Reuters — Germany told its citizens on Thursday to exercise caution if travelling to Turkey and threatened measures that could hinder German investment there, in a sign of growing impatience with a NATO ally after the detention of rights activists.
The mass-selling daily Bild newspaper, citing government sources, also reported that Berlin was putting arms projects with Ankara on hold.
Foreign Minister Sigmar Gabriel highlighted alarm at what Berlin sees as the growing unpredictability of Turkish President Tayyip Erdogan. “Everyone can be affected. The most absurd things are possible,” he said in advice to travellers.
Gabriel broke off his holiday to deal with the crisis after Turkey arrested six human rights activists including German national Peter Steudtner on accusations of terrorism, the latest in a series of diplomatic rows.

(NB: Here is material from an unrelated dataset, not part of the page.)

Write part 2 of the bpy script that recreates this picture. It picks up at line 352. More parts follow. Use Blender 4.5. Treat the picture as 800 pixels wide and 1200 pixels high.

Germany, Turkey’s chief export partner, called the allegations absurd.
“We need our policies towards Turkey to go in a new direction…we can’t continue as we have done,” Gabriel told reporters in unusually direct language touching on sensitive commercial matters including corporate investment guarantees.
The Turkish foreign ministry said it would make the “necessary response” to comments it described as one-sided.
Foreign Minister Mevlut Cavusoglu later accused Germany of harbouring members of the Kurdistan Workers Party (PKK), which has fought an insurgency in southeast Turkey since 1984, and the network of U.S.-based cleric Fethullah Gulen that Ankara blames for a failed coup last July.